Bob Dylan said “A man is a success if he gets up in the morning and goes to bed at night, and in between does what he wants to do”. Well I don’t want to disagree with Bob but if a man has a mortgage to pay, he also needs to get paid for it.

Many HR professionals choose to become self-employed so that they can have the freedom and autonomy of doing the work they want to do for the people they want to work with. 

Doing what you love doing and getting paid for it relies on 2 things – you have to have a passion for what you do and you have to have a passion for turning it into a business. So to make a success of becoming self-employed, you need a fusion of what you have the talent to do, what you really want to do, and what people will pay for.

1.        Passion for what you do

As an HR professional you are likely to be passionate about people and the role they play in making businesses and organisations successful.

Like most HR professionals you will have invested significant time and effort in your own professional development both on the job and through external training, reading, research etc.

Everything you need to be successfully self-employed is in your head. The skills, the experience, the talent are already there and these are what people will pay you money for. Your greatest potential for growth is through identifying and utilising your greatest strengths. It’s all a question of turning your skills and experience into a service or product which people need to apply to themselves and their organisations and will therefore pay good money for. And that takes passion!

You need to really, genuinely, enjoy what you do to get up and running whether you are an HR Director looking to change your lifestyle, a working mother who wants to work from home instead of facing the daily commute or a development specialist who has been made redundant and decided you’ve had enough of corporate life.

You need a passion that can stimulate self-motivation and give you a reason to get up in the morning and go to work – even if it is (temporarily) done at the kitchen table.

Most self-employed people I know – the ones, incidentally, who are the most successful – are doing what they do because they love it. The money is nice too, but secondary –you need the basics to be in place but most people I know who are self employed are doing it because it affords them the right kind of lifestyle (which is more important to them than monetary reward).

 2.       Passion for turning it into a business

My whole independent career has been about having a passion for turning what I do into a business.

If you are going to be successful at being self-employed your passion for what you do has to be complemented with a strong desire to own your own business, and a conviction that, with a modicum of research and some luck you can prove to yourself it’s viable.
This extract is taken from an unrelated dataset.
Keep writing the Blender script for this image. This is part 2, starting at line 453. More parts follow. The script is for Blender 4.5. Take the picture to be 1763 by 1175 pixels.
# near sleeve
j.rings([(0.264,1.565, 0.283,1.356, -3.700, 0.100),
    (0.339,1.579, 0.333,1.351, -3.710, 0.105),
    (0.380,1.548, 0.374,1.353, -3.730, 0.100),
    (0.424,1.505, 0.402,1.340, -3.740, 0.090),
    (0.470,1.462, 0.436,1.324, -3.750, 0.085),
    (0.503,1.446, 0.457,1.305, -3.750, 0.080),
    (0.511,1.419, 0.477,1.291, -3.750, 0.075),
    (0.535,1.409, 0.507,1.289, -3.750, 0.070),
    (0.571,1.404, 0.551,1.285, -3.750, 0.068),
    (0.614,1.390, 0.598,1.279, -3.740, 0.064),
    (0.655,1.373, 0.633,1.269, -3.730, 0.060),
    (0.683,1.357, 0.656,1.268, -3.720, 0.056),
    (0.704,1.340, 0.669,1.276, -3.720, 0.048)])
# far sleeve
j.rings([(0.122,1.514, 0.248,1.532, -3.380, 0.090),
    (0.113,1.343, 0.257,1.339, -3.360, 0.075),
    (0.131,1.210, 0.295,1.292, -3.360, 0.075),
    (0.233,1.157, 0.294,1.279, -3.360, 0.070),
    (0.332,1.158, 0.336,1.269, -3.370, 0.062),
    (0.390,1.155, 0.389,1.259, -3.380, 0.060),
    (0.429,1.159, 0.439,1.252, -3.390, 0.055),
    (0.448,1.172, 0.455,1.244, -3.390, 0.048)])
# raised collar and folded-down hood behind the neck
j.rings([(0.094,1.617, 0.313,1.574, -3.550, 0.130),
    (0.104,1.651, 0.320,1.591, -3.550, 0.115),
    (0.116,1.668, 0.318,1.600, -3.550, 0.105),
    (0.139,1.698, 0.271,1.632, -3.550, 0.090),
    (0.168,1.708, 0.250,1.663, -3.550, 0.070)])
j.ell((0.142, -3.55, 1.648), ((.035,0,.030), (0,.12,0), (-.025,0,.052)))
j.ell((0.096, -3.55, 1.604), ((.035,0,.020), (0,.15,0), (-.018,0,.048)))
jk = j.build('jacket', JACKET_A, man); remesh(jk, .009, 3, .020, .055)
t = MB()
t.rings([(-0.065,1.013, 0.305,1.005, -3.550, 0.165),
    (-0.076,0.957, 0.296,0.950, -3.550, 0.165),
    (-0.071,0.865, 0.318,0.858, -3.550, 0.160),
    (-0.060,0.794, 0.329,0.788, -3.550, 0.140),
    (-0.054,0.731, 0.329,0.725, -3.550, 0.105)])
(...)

The people who aren’t so successful are the ones who don’t have a passion for turning it into a business. I know – or should I say knew – too many people who came to self-employment on the back of a big pay-out package from their former employer. They had a passion for doing something different so decided to go it alone but would really have been better finding the opportunity to do what they wanted to do while working for someone else because they didn’t really have a passion for the business side of things.   One lady I knew decided to leave the HR consultancy she was working for because she thought she could get higher rates working for herself. She was a talented occupational psychologist and good at what she did but she never really got into the right frame of mind to be self employed. She was good with existing clients but didn’t like the idea of selling or networking and wasn’t good at writing or administration. And, more importantly, she didn’t want to pay out for help. She expected work to arrive in her lap. It doesn’t. It’s hard work getting work, especially if you want to charge high rates. In the end, after a miserable 12 months or so, she got herself a job working for someone else which allowed her to do what she enjoyed doing while someone else worried about building the business.

It doesn’t matter if your plan is to work one, two, three or even seven days a week. As long as you make sure that the days you’ve decided to work are focussed on building the business as well as doing the work that’s fine. At any one time, you need to carry out or manage activities focussed on  marketing, meeting with prospects, writing proposals, “doing the real work”, billing, collecting revenue, keeping your office organised and ensuring your products/services are smoothly delivered.

Few of us have equal interest and ability in all these areas but there are a number of options. Depending on the nature of your business, what you want out of it and where your skills lie you can find other resources to help you with the activities you don’t want or are unable to do. But if you’re going to go down that route you need to have the self awareness to know what help you need, the network to help you and the willingness to invest the time and effort in learning or paying for skills and expertise.